I'm running a few projects from my home on a 10 year old dual core laptop with 16gb of ram. I run docker swarm with nginx for static stuff, 2 nodejs/react apps, a python app, a few sheduled jobs, a mongodb and a postgres db, victoriametrics + grafana for monitoring, portainer for docker management and a few other things. In total 18 running containers I use cloudflare tunel to expose them to the internet. here's an uptime: 07:26:00 up 89 days, 15:50, 3 users, load average: 1.03, 1.15, 1.21 Sure, the apps don't do heavy computation, just normal stuff but i found it enough. Even faster than some aws containers that I use at work.
Networking would definitely be a concern and I 100% agree that programming for higher failure rates is a must.

I would certainly default to bare metal, likely a simple go binary running as a Job side-runner for a main prod server hosted in the cloud.

> Lastly, I would definitely consider using gitlab.com to host code and run a gitlab runner from home. The previous parts of what I wrote become moot. The runner just connects when it can and runs jobs.

Gitlab runner looks promising, though I am not sure if it's intended for work outside the git workflow.

Thank you for your thoughts.

You can do a POST with an api access token to gitlab.com to get a job to run with custom environmental variable settings. So, you don’t have to use git to start a job.
> Why isn't there an easy way to utilize my unused hardware for my production servers

It's not that difficult if you know some Linux and router configuration. Most of the time the difficult part will be exposing your computer to the Internet as you probably don't have a fixed IP

Would reverse SSH-ing from the laptops to a VPS with a static IP solve this problem? It sounds like OP would still be using AWS so he could set up a permanent IP there and then reverse SSH.

I have $5/month VPS which I use for this reason though my home IP address is static. My use case is simply for messing around and nothing that has to be up and running 24/7. Power outage/flicker has been the biggest issue for me.

Interesting... This is actually the first time I heard of reverse SSH. But if my understanding is correct then it should solve the problem theoretically.

Using AWS will give you a static IP, but if you ask me that's a little overkill if your purpose is only for getting a static IP. If you have a domain name some registrars like Namecheap offers DDNS service for free.

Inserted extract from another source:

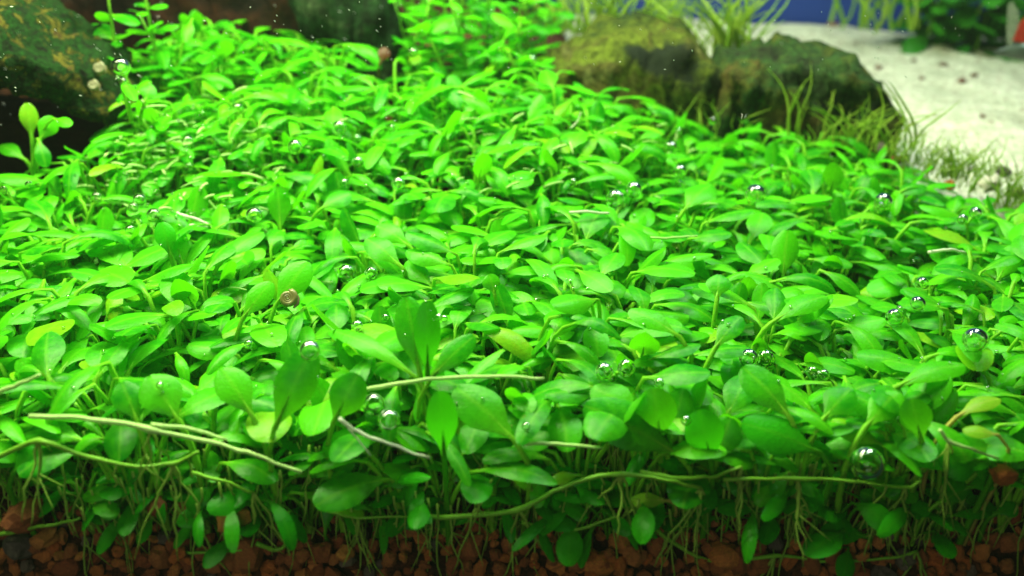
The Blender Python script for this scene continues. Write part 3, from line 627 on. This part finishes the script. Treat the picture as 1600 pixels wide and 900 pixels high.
runner('thin whitish thread under the split stem', [(545, 670), (562, 690), (580, 712)], .012, M_white, .1)
runner('pale stem lying across behind the front bubbles', [(555, 613), (620, 600), (700, 590), (780, 588), (850, 592)], .03, M_pale, .75)
runner('straight pale stem right of the dark upright leaf', [(812, 690), (870, 694), (942, 699)], .028, M_pale, .25)
runner('long curved green runner sweeping up to the right, front centre', [(640, 806), (720, 808), (810, 796), (880, 760), (972, 741), (1030, 748), (1095, 762)], .034, M_stem, .1, (2, 4, 6))
runner('green runner crossing over the curved one and ending in a bud', [(1000, 738), (1060, 746), (1110, 744), (1158, 732)], .030, M_stem, .16, (3,))
runner('long straight yellow-green runner at the right front', [(1130, 750), (1245, 748), (1330, 752), (1414, 762), (1440, 750)], .026, M_stem, .12, (1, 3))
runner('low green runner near the gravel at the left edge', [(-10, 836), (60, 824), (125, 810)], .026, M_stem, .12)
runner('sagging green runner low in the right of centre', [(1012, 812), (1050, 848), (1120, 878), (1210, 868), (1290, 877), (1380, 874), (1432, 862)], .026, M_stem, .1, (3, 6))
runner('thin runner low in the centre', [(815, 816), (890, 828), (965, 806)], .026, M_stem, .16)
runner('thin runner low in the left of centre', [(510, 798), (560, 808), (640, 806)], .022, M_stem, .14, (1,))
runner('pale knotted runner at the right front', [(1468, 672), (1482, 690), (1520, 702), (1560, 718)], .024, M_pale, .14, (1,))
runner('pale stem poking in from the left edge', [(-10, 616), (30, 600), (62, 586)], .034, M_pale, .5)
runner('short green runner low at the left', [(280, 862), (330, 864), (378, 860)], .022, M_stem, .12)
runner('green stem slanting down right above the orange pebble', [(300, 738), (350, 752), (396, 770)], .026, M_stem, .2, (2,))
runner('kinked green stem at the lower left of centre', [(400, 850), (436, 858), (452, 838), (452, 800)], .03, M_stem, .14)
for i, (pts, r, mt, lb) in enumerate([([(868, 336), (910, 331), (952, 333)], .03, M_white, 'whitish stem lying flat in the middle of the carpet'), ([(1085, 320), (1120, 318), (1150, 322)], .02, M_pale, 'thin pale stem right of the long-stalked leaf'),
        ([(276, 334), (300, 341), (328, 352)], .035, M_white, 'whitish stem stub, front one of the left patch'), ([(296, 352), (312, 353), (330, 354)], .03, M_white, 'short whitish stem stub below the front one'),
        ([(150, 312), (190, 318), (215, 330)], .025, M_pale, 'pale stem stub among the left bubbles'), ([(310, 300), (330, 318), (342, 332)], .026, M_pale, 'pale slanting stub above the whitish stubs'), ([(1450, 394), (1480, 390), (1510, 394)], .03, M_white, 'whitish stem at the upper right of the carpet'),
        ([(1000, 372), (1050, 371), (1090, 368)], .022, M_pale, 'thin pale stem behind the funnel leaf'), ([(560, 60), (590, 50), (612, 62)], .03, M_pale, 'pale stub by the slanting stone'), ([(630, 206), (628, 190), (634, 178)], .03, M_white, 'white upright stub at the back centre'), ([(892, 200), (902, 190), (908, 176)], .02, M_white, 'white thin stub behind the middle right'),
        ([(1240, 322), (1250, 338), (1262, 352)], .024, M_pale, 'pale stub in the right middle'), ([(480, 430), (500, 440), (520, 442)], .024, M_pale, 'pale stub between the snail and the bubble')]):
    g = at_z(pts[0][0], pts[0][1], 1.75)
    for _ in range(6): g = at_z(pts[0][0], pts[0][1], gz(g.x, g.y) + 1.6)
    runner(lb, pts, r, mt, g.y - 0.05)

# ------------------------------------------------------------------ gravel and loose pebbles
def pebble_mesh(r, mat, n=2):
    import bmesh
    bm = bmesh.new(); bmesh.ops.create_icosphere(bm, subdivisions=n, radius=1); s = Vector((r.uniform(0, 50), r.uniform(0, 50), 0))
    sx, sy, sz = r.uniform(.85, 1.2), r.uniform(.8, 1.1), r.uniform(.65, .95)
    for v_ in bm.verts:
        d = 1 + 0.30 * fbm(v_.co + s, 1.2, 3) + 0.34 * fbm(v_.co + s, 2.6, 3); v_.co = Vector((v_.co.x * sx, v_.co.y * sy, v_.co.z * sz)) * d
    me = bpy.data.meshes.new('pebble'); bm.to_mesh(me); bm.free(); me.materials.append(mat)
    me.polygons.foreach_set('use_smooth', [False] * len(me.polygons)); return me
PEB = [pebble_mesh(R, M_peb[(0, 1, 1, 0, 1, 1, 0, 1, 2)[i % 9]]) for i in range(18)]
PBC = [pebble_mesh(R, M_peb[1], 1) for i in range(6)]
cnt = []
for k in range(4000):
    if len(cnt) >= 420: break
    x = R.uniform(-6.6, 6.6); y = R.uniform(0.10, 0.8) ; r_ = R.choice((R.uniform(.06, .11), R.uniform(.1, .2)))
    top = gz(x, y) + 0.04 - 0.02 * y; z = R.uniform(-0.85, top) if y < 0.3 else top - R.uniform(0, .08)
    y = max(y, r_ * 0.9)
    if all((x - a) ** 2 + (y - b) ** 2 + (z - c) ** 2 > (0.80 * (r_ + d)) ** 2 for a, b, c, d in cnt): cnt.append((x, y, z, r_))
cnt.sort(key=lambda q: (q[1] - q[3]))
for (x, y, z, r_) in cnt[:300]:
    o = link('pebble', R.choice(PEB), ground); o.location = (x, y, z); o.scale = (r_,) * 3; o.rotation_euler = (R.uniform(0, 6), R.uniform(0, 6), R.uniform(0, 6))
B = Bag()
pts_ = cnt[300:] + [(R.uniform(-8, 8), R.uniform(1.1, 4), None, R.uniform(.1, .2)) for _ in range(700)]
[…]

Or you could just use a free service like no-ip or DuckDNS

Yes it might, though I wasn’t aware that SSH sessions ought to / are capable of living for long periods of time.
> Why isn't there an easy way to utilize my unused hardware for my production servers

There are lots of easy ways to do it. It would take less than an hour to setup depending on how you wanted to configure it (longer if you were going to colo it).

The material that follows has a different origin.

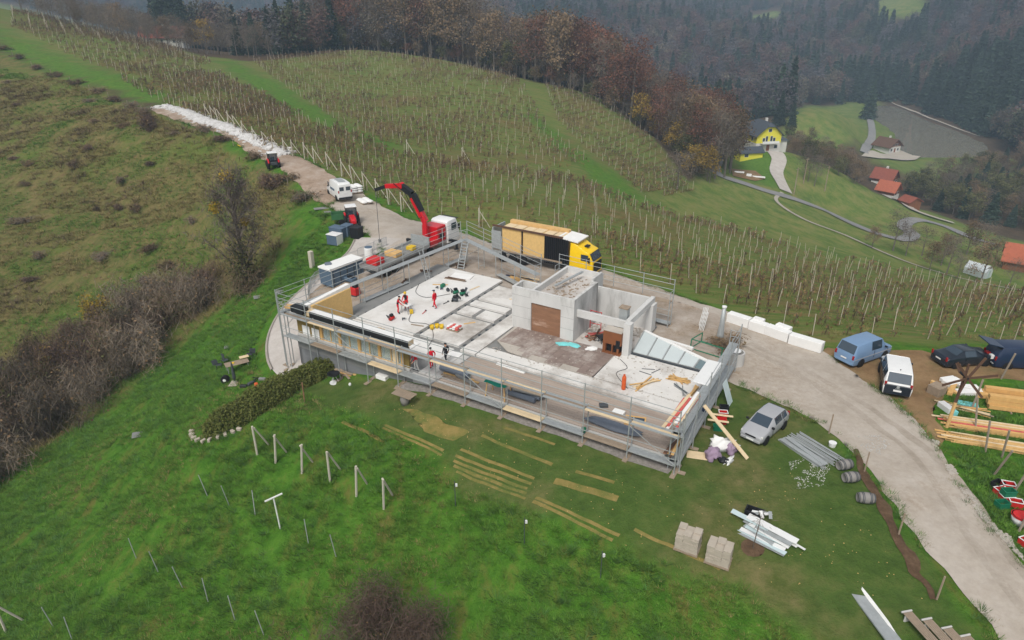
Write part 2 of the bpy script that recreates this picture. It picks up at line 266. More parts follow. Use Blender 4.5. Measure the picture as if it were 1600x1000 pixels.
def edge_dist(poly, x, y):
    poly = np.asarray(poly, float); best = np.full(np.shape(x), 1e9); bx = np.zeros_like(best); by = np.zeros_like(best)
    for i in range(len(poly)):
        a = poly[i - 1]; b = poly[i]; d = b - a; t = np.clip(((x - a[0]) * d[0] + (y - a[1]) * d[1]) / (d @ d + 1e-12), 0, 1)
        px, py = a[0] + t * d[0], a[1] + t * d[1]; e = np.hypot(x - px, y - py); k = e < best
        best = np.where(k, e, best); bx = np.where(k, px, bx); by = np.where(k, py, by)
    return best, bx, by
POND = [(269.5,525.5),(243.7,486.5),(237.3,455.0),(228.4,420.6),(215.9,387.0),(204.9,362.8),(202.3,350.2),(209.6,345.7),(226.6,347.2),(244.8,350.2),(262.2,383.4),(267.6,416.3),(269.9,440.6),(272.4,467.6),(280.6,503.8),(282.4,525.5)]
def axis(core0, core1, step, lo, hi, g):
    a = list(np.arange(core0, core1, step)); s = step
    while a[-1] < hi: s *= g; a.append(a[-1] + s)
    s = step
    while a[0] > lo: s *= g; a.insert(0, a[0] - s)
    return np.array(a)
GX = axis(-72, 72, .62, -2300, 2300, 1.035); GY = axis(18, 112, .62, -300, 2750, 1.03)
XX, YY = np.meshgrid(GX, GY)
ZZ = tps_eval(FIT, XX, YY).reshape(XX.shape)
pi_ = inside(POND, XX, YY); pd_, _, _ = edge_dist(POND, XX, YY)
wl = np.where(pi_, -48 - np.clip(pd_ * .2, .3, 2), -47.6 + np.clip(pd_ - 4, 0, 60) * .02)
k_ = np.where(pi_, 1, np.clip(1 - pd_ / 30, 0, 1)); ZZ = ZZ * (1 - k_) + wl * k_
def hg(x, y):
    """ground height of the terrain mesh"""
    x = np.asarray(x, float); y = np.asarray(y, float)
    i = np.clip(np.searchsorted(GX, x) - 1, 0, len(GX) - 2); j = np.clip(np.searchsorted(GY, y) - 1, 0, len(GY) - 2)
    u = (x - GX[i]) / (GX[i + 1] - GX[i]); v = (y - GY[j]) / (GY[j + 1] - GY[j])
    return ZZ[j, i] * (1 - u) * (1 - v) + ZZ[j, i + 1] * u * (1 - v) + ZZ[j + 1, i] * (1 - u) * v + ZZ[j + 1, i + 1] * u * v
def gp(p, dz=0.): return (p[0], p[1], float(hg(p[0], p[1])) + dz)
POLY = {
 'lawn': [(-18.37,49.02),(-14.67,48.38),(-7.81,44.92),(9.86,34.01),(10.75,36.25),(16.47,45.05),(19.63,41.34),(21.27,37.68),(21.70,34.01),(21.65,29.93),(22.10,26.09),(22.65,22.16),(15.09,22.44),(12.32,25.23),(9.45,26.83),(5.33,28.86),(1.13,31.34),(-3.21,34.14),(-6.94,38.24),(-11.11,41.50),(-14.56,43.83),(-18.45,45.01)],
 'dry': [(-181.26,212.02),(-137.96,196.96),(-101.20,167.17),(-71.17,140.01),(-53.48,123.58),(-35.99,103.40),(-28.16,91.65),(-30.57,90.51),(-28.91,81.50),(-28.29,75.09),(-32.04,75.11),(-36.64,69.95),(-42.16,58.27),(-46.79,50.15),(-51.57,38.84)],
 'vine': [(-665.27,831.18),(-564.35,850.05),(-473.21,844.68),(-108.72,248.25),(-87.61,242.95),(-60.64,289.24),(-24.82,282.28),(11.43,256.66),(33.74,249.54),(44.37,218.98),(48.56,186.39),(59.54,189.28),(39.33,135.02),(50.61,128.82),(67.03,111.10),(109.22,125.40),(51.78,57.62),(34.49,50.97),(26.18,50.53),(19.86,58.46),(9.64,68.95),(-8.68,89.37),(-22.47,98.55),(-39.00,116.70),(-73.03,149.86),(-102.23,171.90),(-142.83,204.99)],
 'strip1': [(-94.85,234.52),(-91.32,238.69),(-56.10,189.35),(-32.79,148.95),(-19.84,133.29),(-24.05,129.36),(-40.40,147.39),(-61.72,180.89)],
 'strip2': [(3.69,203.23),(9.12,200.48),(21.23,161.84),(28.20,140.21),(34.94,139.27),(21.85,126.39),(16.45,145.33)],
 'verge': [(-168.88,231.72),(-154.15,223.32),(-108.19,188.60),(-77.18,159.18),(-73.61,148.19),(-102.99,170.50),(-142.83,204.99)],
 'meadow': [(21.45,127.82),(48.86,183.84),(61.41,207.04),(82.92,255.51),(148.12,370.59),(221.08,532.16),(239.69,488.61),(181.84,362.26),(149.58,321.59),(120.01,239.02),(136.76,237.66),(157.90,251.73),(157.27,210.87),(177.47,198.39),(112.94,121.94),(79.93,97.76),(67.03,111.10),(50.61,128.82),(39.33,135.02)],
 'garden': [(82.92,255.51),(128.10,324.66),(82.77,209.67),(70.07,212.18)],
 'farmead': [(202.89,509.58),(258.69,540.88),(225.56,453.82),(188.04,371.95),(151.08,325.47),(144.07,349.67)],
 'far1': [(456.48,1005.38),(433.78,800.98),(389.78,706.34),(372.24,749.06)],
 'far2': [(315.18,981.31),(357.51,1008.42),(323.29,906.18),(297.16,908.66)],
 'pondbank': [(307.5,578.4),(289.2,516.0),(279.3,450.1),(266.3,387.0),(248.0,350.2),(267.8,341.3),(280.1,400.2),(293.7,467.6),(312.2,559.7)],
 'bank': [(261.4,542.1),(277.5,542.1),(223.0,400.2),(202.4,347.2),(246.1,347.2),(247.4,330.0),(213.4,296.4),(179.7,296.4),(166.0,324.6),(194.6,400.2)],
 'steep': [(-27.78,74.72),(-23.70,87.70),(-33.32,93.72),(-32.24,81.09)],
}
def vnoise(x, y, s, seed=0):
    """cheap smooth value noise, vectorised"""
    g = np.random.default_rng(seed); T = g.random((256, 256)); x = x / s; y = y / s
    i = np.floor(x).astype(int); j = np.floor(y).astype(int); u = x - i; v = y - j; u = u * u * (3 - 2 * u); v = v * v * (3 - 2 * v)
    t = lambda a, b: T[a % 256, b % 256]
    return t(i, j) * (1 - u) * (1 - v) + t(i + 1, j) * u * (1 - v) + t(i, j + 1) * (1 - u) * v + t(i + 1, j + 1) * u * v
def mask(name, soft=1.5):
    p = POLY[name]; w = (vnoise(XX, YY, 3, 1) - .5) * soft * 2; d, _, _ = edge_dist(p, XX + w, YY + w); q = inside(p, XX + w, YY + w)
    return np.clip(.5 + np.where(q, d, -d) / (2 * soft), 0, 1)
far_soft = 2.5
dry = mask('dry', 1.5); vine = np.maximum(mask('vine', .8), 0); lawn = mask('lawn', .5)
grn = np.maximum.reduce([mask('strip1', 2), mask('strip2', 2), mask('verge', 2)])
vine = vine * (1 - grn * .9)
mead = np.maximum.reduce([mask('meadow', far_soft), mask('farmead', far_soft), mask('far1', 5), mask('far2', 5), mask('bank', 5) * .75])
gard = np.maximum(mask('garden', 1.5), mask('pondbank', 3) * .0)
dist = np.hypot(XX, YY); forest = np.clip((dist - 125) / 40, 0, 1) * (1 - np.maximum.reduce([vine, mead, grn, gard, dry]))
forest = np.where((dist < 165) & (XX > 20), 0, forest)
nv, nu = XX.shape; me = bpy.data.meshes.new('terrain')
co = np.stack([XX, YY, ZZ], -1).reshape(-1, 3)
ii = np.arange(nv * nu).reshape(nv, nu); fq = np.stack([ii[:-1, :-1], ii[:-1, 1:], ii[1:, 1:], ii[1:, :-1]], -1).reshape(-1, 4)
me.vertices.add(len(co)); me.vertices.foreach_set('co', co.astype(np.float32).ravel()); me.loops.add(fq.size); me.loops.foreach_set('vertex_index', fq.ravel().astype(np.int32))
me.polygons.add(len(fq)); me.polygons.foreach_set('loop_start', np.arange(0, fq.size, 4, dtype=np.int32)); me.polygons.foreach_set('use_smooth', np.ones(len(fq), bool)); me.update(calc_edges=True)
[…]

Managing your own hardware does come with tradeoffs though. If it's not already clear how to do this the tradeoffs may not be very pleasant.

With AWS or other cloud providers you're in large part paying for convenience (as well as reliability and a few other odds and ends).

If you don't mind a learning experience though, there is nothing wrong with using them this way. Understand it will be a learning experience though, probably with associated downtime as you learn.

Running our services on computers is exactly what we as an industry did in the old-timey days.

You've got availability concerns (power, network, hardware failure, etc), the networking to get a static IP in the place the laptop lives might be a bit tricky, but you can absolutely do this.

> Running our services on computers is exactly what we as an industry did in the old-timey days.

There are times I long for the simpler approach from the "old-timey" days, but I digress...

> You've got availability concerns (power, network, hardware failure, etc), the networking to get a static IP in the place the laptop lives might be a bit tricky, but you can absolutely do this.

Availability is a good point :), static IP too. Thanks for the thoughts.

I'm aware of k3's, thank you for the suggestion
I do a similar thing with my desktop. When I'm travelling, I switch on Hamachi before I leave. That way, I can access it (and the various services I run on it) remotely.

The main downside is lack of remote controls. If it craps out, I can't remotely reset it.

You can absolutely do this for your CI if it allows self-hosted instances. For production as others pointed out, you need connectivity and reliability when something goes down at 3am (power, internet, disk failure).
It can be. Or you could use a Mac Mini which is suitable for this. And I don't think it is particular hard configuring your local network and getting a static ip from your ISP.
You can alway setup a kafka or message queue consumer on these sort of hardware. I'm testing my RTX card for some offloading of free-tier volume as well
You can do that, sure, but the point of AWS is how easy you can expand. If you don't need that elasticity a laptop can totally work as a server
Resilience is going to be a big factor here. Laptops are built assuming they wont be used as a dedicated server.
I once built a system on laptops for use in critical on-site oil spill response operations (so billions plus environmental damage at stake if it doesn't work.) We used laptops because we needed the portability, so even the critical servers were running on laptops.

It turned out that in actual tests, the laptops were several times as reliable as actual server-class PCs, much cheaper, and came with built-in UPS. Server hardware is a racket, and if you have any redundancy at all built into your system, not really needed or desirable. I've used redundant/clustered laptops or netbooks as servers in quite a few projects since then - they're just better than server-class hardware most of the time.

It can, but it doesn't work with autoscaling. If you have something that scales, you can probably work it into the architecture, similar to spot instances, but spot instances should be much cheaper than the standard cost.
you can. create a vpn connection to your aws vpc (either via some custom solution or a managed one), install and configure your laptops and there you go.

this is essentially what the "hybrid cloud" approach is: you have some things in the cloud and some other things in a physical datacenter where you have your own machines.

there are some issues and limitations that you'll find though:

    - networking (bandwidth & latency)
    - OS updates and security
    - reliability (power outages)
    - thermals & cooling
and probably something more that i'm forgetting.

as long as you're fine with the tradeoff, you can definitely do that.